Now, here I am, telling you people who I may barely know or who I may know very well, who I am not only as a writer, but a person. Why? I’m not quite sure, but I know I feel confident in it. Through this final project in Writing 220, “Why I Write,” I am able to not physically, but mentally break out of my shell and share with you the passion I have toward writing. Though I am not sharing my true physical voice, I am sharing a special part of me I haven’t really gotten to through my writing before, and I’m really not that scared.

Now, I’m a sophomore in college and developing my writing voice on levels I would have never imagined.

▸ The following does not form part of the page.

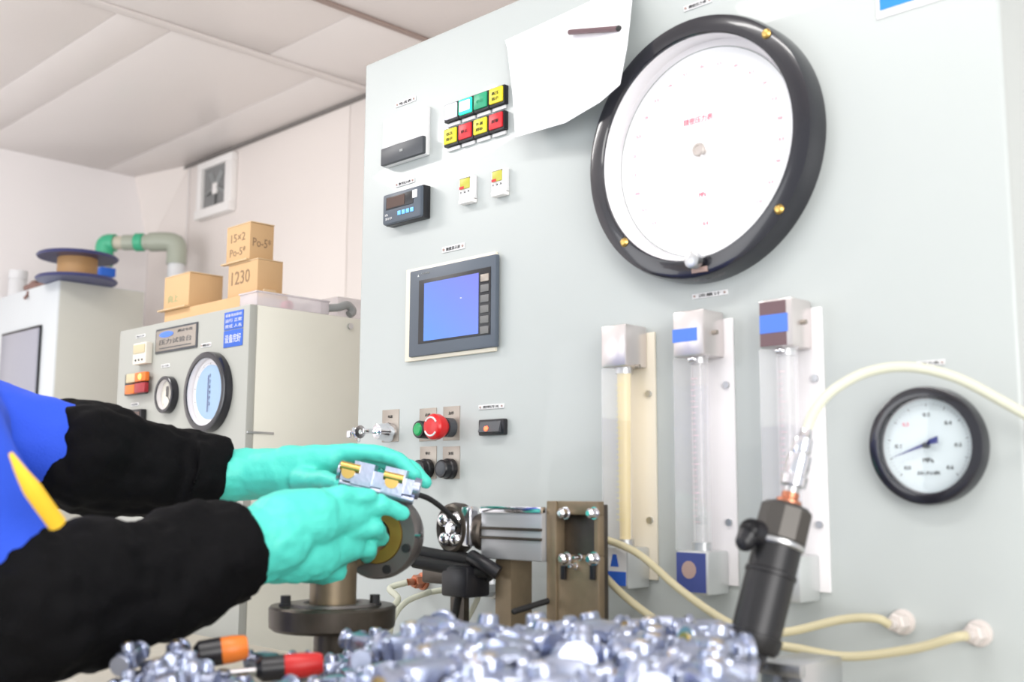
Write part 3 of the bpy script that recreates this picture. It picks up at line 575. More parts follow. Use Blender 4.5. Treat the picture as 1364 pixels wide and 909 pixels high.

Since that one day when I was 17, I have yet to really jump completely out of my shell and become a regular basis “talker” in class, but I guess you could say this has really brought me to pursue the Writing minor. As you will see throughout my ePortfolio, I am pursuing a career in Education. As a future teacher, I write for my future students. I write because I want them to know that being the quiet kid is okay, and even if they don’t talk in class I know they’re listening. I write because every child deserves a chance to be inspired by their own voice, follow their dreams wherever they may take them, and make a change. I write because this is my voice, and I want it to be heard.